* Supplied material:
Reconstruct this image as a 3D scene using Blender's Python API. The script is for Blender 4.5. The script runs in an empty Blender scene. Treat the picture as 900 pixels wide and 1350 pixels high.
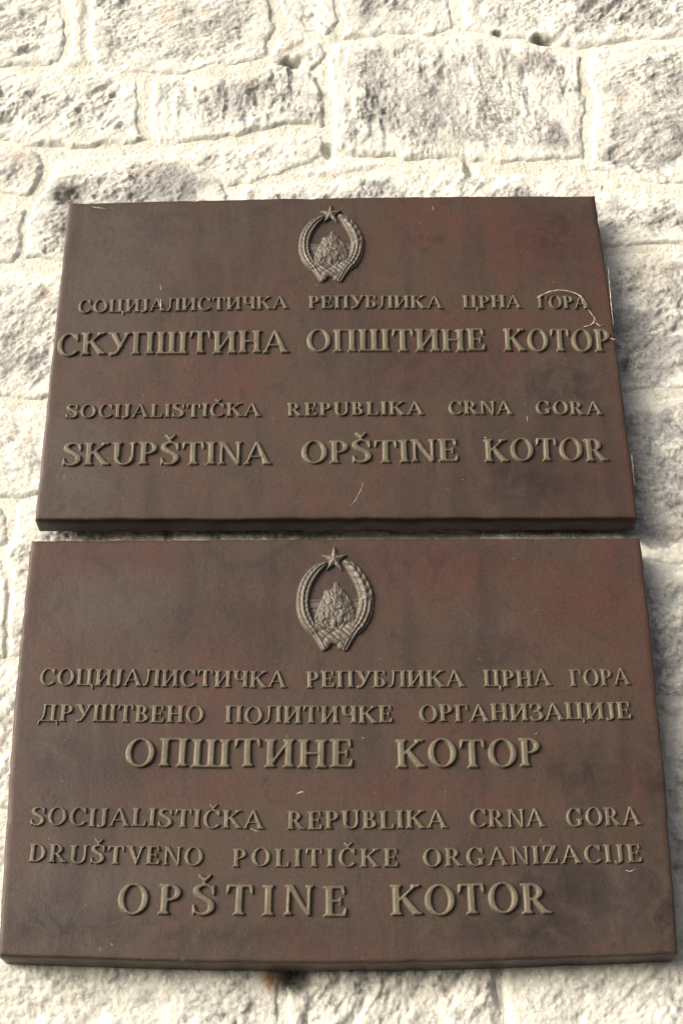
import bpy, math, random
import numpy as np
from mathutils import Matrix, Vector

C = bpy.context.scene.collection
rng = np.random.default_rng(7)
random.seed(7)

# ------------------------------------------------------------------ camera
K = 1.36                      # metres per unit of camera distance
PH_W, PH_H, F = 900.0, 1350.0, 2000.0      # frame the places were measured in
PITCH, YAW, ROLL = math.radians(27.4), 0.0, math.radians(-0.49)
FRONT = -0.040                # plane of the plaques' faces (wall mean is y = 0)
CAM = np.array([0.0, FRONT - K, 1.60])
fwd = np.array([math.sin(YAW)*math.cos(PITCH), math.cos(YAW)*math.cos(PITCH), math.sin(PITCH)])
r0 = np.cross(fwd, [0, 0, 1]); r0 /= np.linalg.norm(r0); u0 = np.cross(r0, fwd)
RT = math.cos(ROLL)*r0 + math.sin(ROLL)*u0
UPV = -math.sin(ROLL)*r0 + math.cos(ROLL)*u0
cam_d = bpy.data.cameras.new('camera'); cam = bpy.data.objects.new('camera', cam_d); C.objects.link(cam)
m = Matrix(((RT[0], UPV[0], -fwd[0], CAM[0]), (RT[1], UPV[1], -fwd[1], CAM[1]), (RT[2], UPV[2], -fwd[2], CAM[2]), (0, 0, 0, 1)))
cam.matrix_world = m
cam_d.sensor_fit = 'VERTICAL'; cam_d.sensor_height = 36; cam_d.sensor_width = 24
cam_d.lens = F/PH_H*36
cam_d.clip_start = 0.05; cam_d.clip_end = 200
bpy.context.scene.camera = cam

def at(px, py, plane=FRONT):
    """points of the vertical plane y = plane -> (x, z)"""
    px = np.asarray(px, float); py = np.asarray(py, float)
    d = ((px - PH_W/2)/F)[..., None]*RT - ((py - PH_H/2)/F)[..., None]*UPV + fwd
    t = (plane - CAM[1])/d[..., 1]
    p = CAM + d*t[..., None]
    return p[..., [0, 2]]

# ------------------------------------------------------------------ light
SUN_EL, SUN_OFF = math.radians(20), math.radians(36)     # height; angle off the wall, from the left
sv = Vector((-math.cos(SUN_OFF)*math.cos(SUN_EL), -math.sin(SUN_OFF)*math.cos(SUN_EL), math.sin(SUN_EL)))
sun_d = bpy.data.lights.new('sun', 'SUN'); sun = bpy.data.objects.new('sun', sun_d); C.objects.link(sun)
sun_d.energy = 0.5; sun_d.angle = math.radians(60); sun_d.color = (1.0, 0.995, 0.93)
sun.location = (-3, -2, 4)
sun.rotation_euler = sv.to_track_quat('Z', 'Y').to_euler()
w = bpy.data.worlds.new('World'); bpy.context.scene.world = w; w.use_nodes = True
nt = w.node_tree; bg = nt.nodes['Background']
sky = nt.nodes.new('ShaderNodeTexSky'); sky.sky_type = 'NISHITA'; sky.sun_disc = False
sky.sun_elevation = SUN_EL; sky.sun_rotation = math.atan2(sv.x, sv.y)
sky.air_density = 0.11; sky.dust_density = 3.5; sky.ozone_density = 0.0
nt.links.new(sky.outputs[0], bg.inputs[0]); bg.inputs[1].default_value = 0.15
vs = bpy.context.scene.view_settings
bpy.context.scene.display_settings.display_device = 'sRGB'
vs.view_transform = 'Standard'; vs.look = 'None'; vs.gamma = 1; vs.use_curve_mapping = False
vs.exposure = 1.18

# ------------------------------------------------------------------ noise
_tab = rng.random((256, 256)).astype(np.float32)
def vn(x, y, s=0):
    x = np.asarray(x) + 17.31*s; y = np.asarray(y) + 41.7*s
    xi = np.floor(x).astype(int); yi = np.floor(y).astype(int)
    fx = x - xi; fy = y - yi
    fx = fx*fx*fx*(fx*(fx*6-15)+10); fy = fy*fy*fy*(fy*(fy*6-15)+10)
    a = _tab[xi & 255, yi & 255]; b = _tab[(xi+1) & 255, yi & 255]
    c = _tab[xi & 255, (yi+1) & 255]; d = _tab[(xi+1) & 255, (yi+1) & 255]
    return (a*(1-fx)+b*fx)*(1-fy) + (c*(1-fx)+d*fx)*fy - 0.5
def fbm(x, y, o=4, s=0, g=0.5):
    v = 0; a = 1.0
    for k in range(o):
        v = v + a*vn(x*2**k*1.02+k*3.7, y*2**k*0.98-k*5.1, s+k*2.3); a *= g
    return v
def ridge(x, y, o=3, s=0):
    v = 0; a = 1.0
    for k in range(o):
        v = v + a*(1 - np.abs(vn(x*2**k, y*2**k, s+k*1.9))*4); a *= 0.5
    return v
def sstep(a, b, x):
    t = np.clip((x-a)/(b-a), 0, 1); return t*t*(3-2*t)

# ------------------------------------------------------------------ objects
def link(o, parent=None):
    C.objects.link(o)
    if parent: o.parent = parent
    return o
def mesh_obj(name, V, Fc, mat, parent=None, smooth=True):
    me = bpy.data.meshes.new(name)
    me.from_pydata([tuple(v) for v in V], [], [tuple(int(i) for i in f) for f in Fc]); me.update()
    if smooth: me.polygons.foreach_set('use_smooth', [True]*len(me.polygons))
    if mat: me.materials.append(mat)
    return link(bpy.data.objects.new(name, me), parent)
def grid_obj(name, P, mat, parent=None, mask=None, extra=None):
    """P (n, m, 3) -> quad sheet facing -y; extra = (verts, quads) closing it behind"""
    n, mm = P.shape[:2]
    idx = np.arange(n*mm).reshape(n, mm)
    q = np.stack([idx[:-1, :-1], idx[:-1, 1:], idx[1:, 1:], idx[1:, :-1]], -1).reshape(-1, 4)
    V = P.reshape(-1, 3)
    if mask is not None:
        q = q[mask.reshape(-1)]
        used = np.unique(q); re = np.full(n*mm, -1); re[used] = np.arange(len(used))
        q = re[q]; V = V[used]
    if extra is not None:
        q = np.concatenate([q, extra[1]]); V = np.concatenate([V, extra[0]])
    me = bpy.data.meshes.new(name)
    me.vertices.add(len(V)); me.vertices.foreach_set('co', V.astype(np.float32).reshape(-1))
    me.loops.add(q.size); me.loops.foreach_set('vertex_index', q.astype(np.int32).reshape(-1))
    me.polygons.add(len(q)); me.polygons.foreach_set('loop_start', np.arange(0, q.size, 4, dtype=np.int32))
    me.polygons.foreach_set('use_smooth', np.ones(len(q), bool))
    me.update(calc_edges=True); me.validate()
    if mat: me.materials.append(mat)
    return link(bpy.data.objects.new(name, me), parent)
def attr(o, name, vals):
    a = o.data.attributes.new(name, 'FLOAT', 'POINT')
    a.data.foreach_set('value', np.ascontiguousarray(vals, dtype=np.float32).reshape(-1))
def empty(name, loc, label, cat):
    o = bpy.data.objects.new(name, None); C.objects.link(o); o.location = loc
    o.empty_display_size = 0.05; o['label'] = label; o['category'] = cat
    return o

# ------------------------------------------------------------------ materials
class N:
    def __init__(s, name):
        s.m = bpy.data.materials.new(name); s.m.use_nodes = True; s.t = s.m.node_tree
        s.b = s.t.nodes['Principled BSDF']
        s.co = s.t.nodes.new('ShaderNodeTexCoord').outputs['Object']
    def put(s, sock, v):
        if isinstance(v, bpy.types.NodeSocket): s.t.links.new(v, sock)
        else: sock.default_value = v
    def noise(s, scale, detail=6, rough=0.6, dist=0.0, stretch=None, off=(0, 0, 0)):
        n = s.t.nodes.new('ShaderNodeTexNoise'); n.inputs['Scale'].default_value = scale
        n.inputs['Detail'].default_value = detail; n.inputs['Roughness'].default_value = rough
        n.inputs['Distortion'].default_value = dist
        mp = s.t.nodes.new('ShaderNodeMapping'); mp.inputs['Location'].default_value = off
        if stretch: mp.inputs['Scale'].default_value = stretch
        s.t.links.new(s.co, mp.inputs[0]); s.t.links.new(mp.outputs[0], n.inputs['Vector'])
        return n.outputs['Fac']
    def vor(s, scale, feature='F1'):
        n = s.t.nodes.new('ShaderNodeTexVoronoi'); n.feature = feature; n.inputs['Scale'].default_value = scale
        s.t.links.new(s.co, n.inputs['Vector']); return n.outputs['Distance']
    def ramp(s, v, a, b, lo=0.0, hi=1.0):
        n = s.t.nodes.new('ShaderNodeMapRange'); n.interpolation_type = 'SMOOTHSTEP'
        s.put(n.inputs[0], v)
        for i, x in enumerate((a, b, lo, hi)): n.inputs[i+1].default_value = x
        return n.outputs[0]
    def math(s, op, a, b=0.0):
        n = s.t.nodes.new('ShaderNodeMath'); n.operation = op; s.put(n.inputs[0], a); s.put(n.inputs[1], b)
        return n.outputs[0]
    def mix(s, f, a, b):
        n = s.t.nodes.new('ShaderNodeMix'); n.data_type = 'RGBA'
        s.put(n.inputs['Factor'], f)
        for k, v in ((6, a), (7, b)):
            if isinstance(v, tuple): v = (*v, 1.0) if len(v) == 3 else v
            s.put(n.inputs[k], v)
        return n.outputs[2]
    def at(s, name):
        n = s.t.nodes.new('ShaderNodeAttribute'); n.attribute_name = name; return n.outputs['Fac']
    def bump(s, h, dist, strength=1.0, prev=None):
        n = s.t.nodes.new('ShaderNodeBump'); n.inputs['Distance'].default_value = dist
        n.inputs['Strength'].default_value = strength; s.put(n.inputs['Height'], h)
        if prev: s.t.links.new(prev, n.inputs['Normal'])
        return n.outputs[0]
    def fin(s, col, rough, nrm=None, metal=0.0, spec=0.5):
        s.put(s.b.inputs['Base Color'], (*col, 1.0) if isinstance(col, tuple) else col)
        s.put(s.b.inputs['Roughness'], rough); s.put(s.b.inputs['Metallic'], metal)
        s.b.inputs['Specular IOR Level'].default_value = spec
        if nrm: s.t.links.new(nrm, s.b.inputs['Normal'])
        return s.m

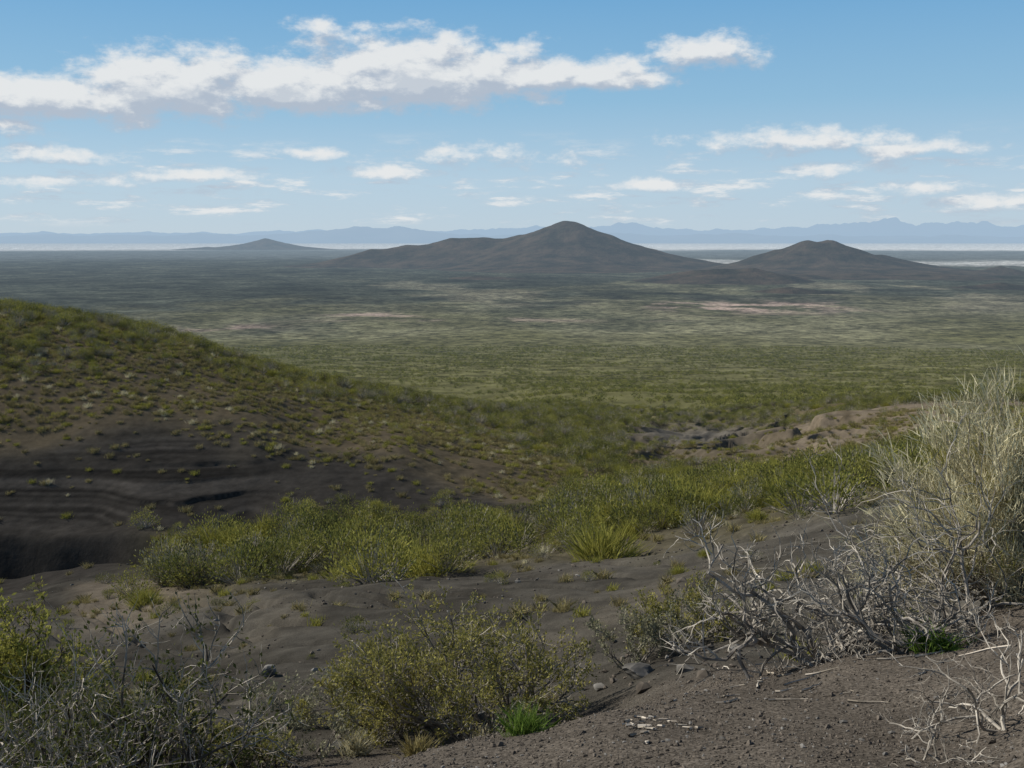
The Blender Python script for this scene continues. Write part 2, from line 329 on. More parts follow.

* Given exercise: Word for word, give again the lines from the first entry to the line with "return p[..., [0, 2]]", inclusive. Exclude the pictures.

* Result of the exercise:
Reconstruct this image as a 3D scene using Blender's Python API. The script is for Blender 4.5. The script runs in an empty Blender scene. Treat the picture as 900 pixels wide and 1350 pixels high.
import bpy, math, random
import numpy as np
from mathutils import Matrix, Vector

C = bpy.context.scene.collection
rng = np.random.default_rng(7)
random.seed(7)

# ------------------------------------------------------------------ camera
K = 1.36                      # metres per unit of camera distance
PH_W, PH_H, F = 900.0, 1350.0, 2000.0      # frame the places were measured in
PITCH, YAW, ROLL = math.radians(27.4), 0.0, math.radians(-0.49)
FRONT = -0.040                # plane of the plaques' faces (wall mean is y = 0)
CAM = np.array([0.0, FRONT - K, 1.60])
fwd = np.array([math.sin(YAW)*math.cos(PITCH), math.cos(YAW)*math.cos(PITCH), math.sin(PITCH)])
r0 = np.cross(fwd, [0, 0, 1]); r0 /= np.linalg.norm(r0); u0 = np.cross(r0, fwd)
RT = math.cos(ROLL)*r0 + math.sin(ROLL)*u0
UPV = -math.sin(ROLL)*r0 + math.cos(ROLL)*u0
cam_d = bpy.data.cameras.new('camera'); cam = bpy.data.objects.new('camera', cam_d); C.objects.link(cam)
m = Matrix(((RT[0], UPV[0], -fwd[0], CAM[0]), (RT[1], UPV[1], -fwd[1], CAM[1]), (RT[2], UPV[2], -fwd[2], CAM[2]), (0, 0, 0, 1)))
cam.matrix_world = m
cam_d.sensor_fit = 'VERTICAL'; cam_d.sensor_height = 36; cam_d.sensor_width = 24
cam_d.lens = F/PH_H*36
cam_d.clip_start = 0.05; cam_d.clip_end = 200
bpy.context.scene.camera = cam

def at(px, py, plane=FRONT):
    """points of the vertical plane y = plane -> (x, z)"""
    px = np.asarray(px, float); py = np.asarray(py, float)
    d = ((px - PH_W/2)/F)[..., None]*RT - ((py - PH_H/2)/F)[..., None]*UPV + fwd
    t = (plane - CAM[1])/d[..., 1]
    p = CAM + d*t[..., None]
    return p[..., [0, 2]]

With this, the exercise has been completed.